I got my start in political activism during the Great Recession, when I helped organize non-unionized classified staff in LAUSD. I graduated as the valedictorian from Hamilton High School, and was at Harvard for college, graduate school, and law school. I worked for President Obama’s 2012 Convention and at CNN as a research associate. I then began my JD/PhD, during which I was part of an inaugural cohort of graduate students and professors in sociology, economics, and political science studying the dramatic rise in American income and wealth inequality. I have also worked at the L.A. Public Defender’s Office, fought the Trump administration’s cruel immigration policies and racist voter disenfranchisement efforts at Protect Democracy, and was on President Biden’s voter protection team.

I now teach at UCLA Law School. I am a proud member of the UC-AFT Labor union. I live on Sweetzer in Beverly Grove with my partner Harry; we are renters.

Key Plans

Our campaign is research-focused and data-driven. As an academic, I believe policy should be guided by research and evaluation. My north star is what we know works. Our vision for a better, more affordable Los Angeles is possible.

Tackling Homelessness at Its Roots & Making Housing Affordable

I think about the housing and homelessness crisis as an iceberg. The street encampments we see are the very tip of that iceberg; beneath the surface of the water are millions of Angeleno families on the financial brink. If we aren’t tackling street homelessness and affordable housing simultaneously, we will never solve this crisis.

  1. Bring permanent supportive units online with the urgency this crisis demands – that requires investing in modular construction, permitting master leasing between nonprofits and builders to get units online fast, rezoning to allow shared housing for the chronically unhoused, and streamlining the process for adaptive reuse. It also requires that we demand competitive bidding processes for homeless housing development projects.
  2. Invest in targeted, sustained, and individualized outreach with trained mental health street engagement teams who are fairly compensated for their work. Every city that has seen real reductions in the street homelessness has used this strategy.
  3. Recognize the diversity of the unhoused population and tailor policy accordingly. Many experiencing homelessness have only recently become unhoused; cash subsidies could work quickly and effectively at getting them back into housing. Others are LGBTQ+ folks escaping abusive families. Thoughtful policy must recognize the various trajectories into homelessness.
  4. Work to decrease housing costs via increases in supply and experimentation with new lower cost materials and construction techniques. My plan focuses on building diverse, low-cost housing along under-utilized commercial transit corridors in high-opportunity areas in CD-5 (like Robertson, Westwood, Melrose, and L.A. Cienega).
  5. Hold developers’ feet to the fire on affordability requirements in market-rate units.
  6. Develop a permanent funding stream for affordable housing, and lobby for state and federal legislation that funds 100% affordable housing.
  7. Ensure wages rise in tandem with L.A.’s cost of living via indexed minimum wage increases that exceed increases in cost of living and investments in high-quality, unionized, green jobs.

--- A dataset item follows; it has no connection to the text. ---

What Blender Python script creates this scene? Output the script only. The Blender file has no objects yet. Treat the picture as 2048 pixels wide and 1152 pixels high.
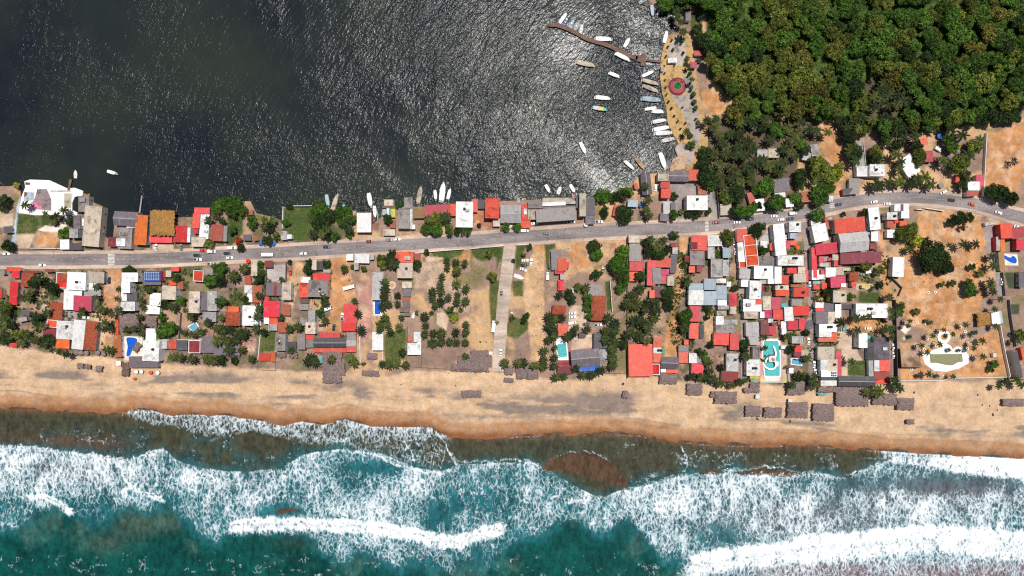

Keeping Our Communities Safe

  1. Invest in mental health care workers as first responders to homelessness crisis calls, allowing police to focus on the crime prevention and investigation work they have been trained to do.
  2. Create a civilian Office of Neighborhood Safety that promotes sustained engagement between community leaders, the police, perpetrators of violence, and violence victims.
  3. Proactively invest in crime prevention, most importantly getting guns off our streets. We need to double-down on local efforts⁠ to curtail illicit gun sales and trafficking through Los Angeles, particularly un-serialized ghost guns.
  4. Promote urban designs that have been shown to reduce violence. We know that nothing makes people feel safer than more “eyes on the street.” Proactive infrastructure investments in pedestrian plazas, mixed-used development, street lighting, and walkability are structural public safety interventions.

The District 5 seat does not come open very often; this is a once in a generation opportunity to see real change in an important part of town. We need people in government who understand the interconnections of our most pressing problems: climate, housing, transit, and wages. We need people ready to get to the heart of the issues and pursue lasting change. This is my approach, and I am ready to take on our biggest challenges from day one.